## Given entries:
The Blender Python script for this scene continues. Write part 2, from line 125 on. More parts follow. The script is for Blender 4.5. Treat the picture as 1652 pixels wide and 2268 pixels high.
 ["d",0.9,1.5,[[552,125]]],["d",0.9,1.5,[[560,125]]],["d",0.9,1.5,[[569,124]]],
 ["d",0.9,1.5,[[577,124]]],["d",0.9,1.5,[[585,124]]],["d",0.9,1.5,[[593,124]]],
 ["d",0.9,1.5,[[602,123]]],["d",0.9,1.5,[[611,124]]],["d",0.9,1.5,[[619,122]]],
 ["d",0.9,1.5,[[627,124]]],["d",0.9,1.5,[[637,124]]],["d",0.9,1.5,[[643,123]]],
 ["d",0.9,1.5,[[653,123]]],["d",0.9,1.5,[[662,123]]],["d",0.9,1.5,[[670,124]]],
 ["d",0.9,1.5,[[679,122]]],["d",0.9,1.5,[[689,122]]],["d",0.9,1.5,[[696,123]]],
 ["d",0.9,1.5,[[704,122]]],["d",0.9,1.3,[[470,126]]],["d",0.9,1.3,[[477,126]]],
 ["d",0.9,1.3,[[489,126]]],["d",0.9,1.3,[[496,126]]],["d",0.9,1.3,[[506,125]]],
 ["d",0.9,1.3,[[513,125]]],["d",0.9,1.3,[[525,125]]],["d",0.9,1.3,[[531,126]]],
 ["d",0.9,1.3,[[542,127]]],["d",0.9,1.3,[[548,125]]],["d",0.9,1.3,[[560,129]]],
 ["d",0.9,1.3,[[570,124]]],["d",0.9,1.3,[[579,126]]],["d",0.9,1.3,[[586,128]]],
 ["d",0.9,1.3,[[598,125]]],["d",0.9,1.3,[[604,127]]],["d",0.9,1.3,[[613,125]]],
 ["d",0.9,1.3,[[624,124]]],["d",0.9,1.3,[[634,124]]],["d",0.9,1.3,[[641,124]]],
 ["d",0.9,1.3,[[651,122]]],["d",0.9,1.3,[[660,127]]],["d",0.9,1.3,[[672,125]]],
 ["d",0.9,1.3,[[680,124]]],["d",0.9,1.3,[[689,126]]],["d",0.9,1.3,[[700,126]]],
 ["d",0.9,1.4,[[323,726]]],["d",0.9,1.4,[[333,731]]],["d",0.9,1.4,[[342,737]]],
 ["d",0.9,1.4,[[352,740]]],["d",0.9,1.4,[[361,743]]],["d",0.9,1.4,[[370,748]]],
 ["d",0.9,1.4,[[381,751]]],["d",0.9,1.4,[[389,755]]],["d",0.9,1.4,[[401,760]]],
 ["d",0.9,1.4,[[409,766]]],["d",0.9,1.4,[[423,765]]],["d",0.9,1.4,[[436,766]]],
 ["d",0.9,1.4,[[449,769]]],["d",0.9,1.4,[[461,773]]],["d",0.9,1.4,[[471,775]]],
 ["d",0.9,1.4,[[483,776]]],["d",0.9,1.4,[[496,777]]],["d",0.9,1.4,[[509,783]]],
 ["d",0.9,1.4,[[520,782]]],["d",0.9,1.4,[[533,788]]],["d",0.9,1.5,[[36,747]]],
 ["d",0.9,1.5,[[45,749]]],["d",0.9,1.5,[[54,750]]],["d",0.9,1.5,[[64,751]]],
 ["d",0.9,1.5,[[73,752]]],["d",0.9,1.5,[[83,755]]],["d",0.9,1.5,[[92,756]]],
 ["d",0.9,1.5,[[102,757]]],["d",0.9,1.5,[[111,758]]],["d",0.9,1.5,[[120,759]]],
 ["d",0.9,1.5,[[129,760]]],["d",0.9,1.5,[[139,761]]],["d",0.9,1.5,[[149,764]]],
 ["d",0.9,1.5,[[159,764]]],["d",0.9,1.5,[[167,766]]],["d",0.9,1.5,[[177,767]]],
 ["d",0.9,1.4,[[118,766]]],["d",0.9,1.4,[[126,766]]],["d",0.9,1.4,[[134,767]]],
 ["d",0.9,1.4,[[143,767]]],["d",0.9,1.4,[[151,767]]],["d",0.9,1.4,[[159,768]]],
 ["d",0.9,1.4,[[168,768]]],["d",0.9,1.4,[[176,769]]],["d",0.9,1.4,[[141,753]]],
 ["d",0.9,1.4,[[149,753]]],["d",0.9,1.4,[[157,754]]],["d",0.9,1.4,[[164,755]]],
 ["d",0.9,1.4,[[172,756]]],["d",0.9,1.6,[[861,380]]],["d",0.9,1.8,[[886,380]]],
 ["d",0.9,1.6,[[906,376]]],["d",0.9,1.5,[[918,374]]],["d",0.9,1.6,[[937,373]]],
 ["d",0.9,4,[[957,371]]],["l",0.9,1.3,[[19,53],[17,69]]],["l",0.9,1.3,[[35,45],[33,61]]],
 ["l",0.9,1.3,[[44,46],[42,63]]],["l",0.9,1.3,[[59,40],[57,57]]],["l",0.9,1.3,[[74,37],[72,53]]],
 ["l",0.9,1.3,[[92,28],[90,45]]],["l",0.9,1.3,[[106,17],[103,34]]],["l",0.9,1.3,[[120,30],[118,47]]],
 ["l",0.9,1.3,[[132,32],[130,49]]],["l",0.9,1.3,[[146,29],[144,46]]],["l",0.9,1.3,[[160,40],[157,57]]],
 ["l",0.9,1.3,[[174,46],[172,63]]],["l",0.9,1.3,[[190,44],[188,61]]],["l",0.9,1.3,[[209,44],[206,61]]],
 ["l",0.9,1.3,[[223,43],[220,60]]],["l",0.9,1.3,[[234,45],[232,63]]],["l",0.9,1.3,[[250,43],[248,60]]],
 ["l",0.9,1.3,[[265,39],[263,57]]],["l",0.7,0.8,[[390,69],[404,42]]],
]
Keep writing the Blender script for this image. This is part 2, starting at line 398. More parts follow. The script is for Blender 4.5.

## Given request:
Locate all lines that include the word "follow" and copy them out.

## The result:
The Blender Python script for this scene continues. Write part 2, from line 125 on. More parts follow. The script is for Blender 4.5. Treat the picture as 1652 pixels wide and 2268 pixels high.
Keep writing the Blender script for this image. This is part 2, starting at line 398. More parts follow. The script is for Blender 4.5.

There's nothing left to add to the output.